Travers Company
MIDSUMMER (A play with songs) By David Greig

Dates and Venue 3-12 September 2009 | The Cultch, 1895 Venables, Vancouver

Director David Greig Songwriter Gordon McIntyre Designer Georgia McGuinness Lighting Claire Elliot Dramaturg Katherine Mendelsohn
Stage Manager Sarah Scarlett

Reviewer Kim Alison Fraser


Thursday night’s performance was nothing short of a new Cultch classic. We got three shows in one: the venue itself is a stunning soliloquy on all the centenarian Methodist church turned legendary Vancouver theatre has experienced; Executive Director, Heather Redfern gave an Oscar-worthy monologue full of effusive gratitude, voice cracking to yield tears, and girlish shoulder shrugs in response to spontaneous applause egging her on; and the brilliant Edinburgh Fringe Festival hit Midsummer.

The stage looked like a giant chalkboard covered in graph paper with chalk outlines and child-like drawings. The set was comprised of a dress, three guitars (two acoustic, one electric), a bed and two chairs. A man and a woman enter from opposite sides of the stage, and each begins to strum acoustic guitars, singing: “Love will break your heart, love will break your heart in two. Love will break your heart, there’s nothing that you can do.”
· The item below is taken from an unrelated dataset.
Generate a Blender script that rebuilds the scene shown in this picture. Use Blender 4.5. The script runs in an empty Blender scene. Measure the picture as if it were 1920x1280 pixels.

Bob and Helena are miserable lovelorn 35-year-olds who meet in a bar on a rainy mid-summer night. He’s a petty thief waiting for direction from his crime boss about where the next hit takes place, and she’s a divorce lawyer whose been stood up by her married lover yet again. They randomly choose one another to forget about their middle-aged angst, abandoned teenage son, and a pregnancy in a weekend of drunken debauchery.

An ingenious use of third-person omniscient narration, songs, and scene re-enactments for comedic value had the audience toe-tapping, singing along, laughing and crying. Members of the audience even participated in Bob’s interior dialogue by asking Bob questions about how he should deal with middle age.

Midsummer is a raw, irreverent and unforgettable piece of indie theatre that cannot be missed. It was first performed at Scotland’s Traverse Theatre in October of last year, and has toured Ireland, Scotland, and Canada since June of this year.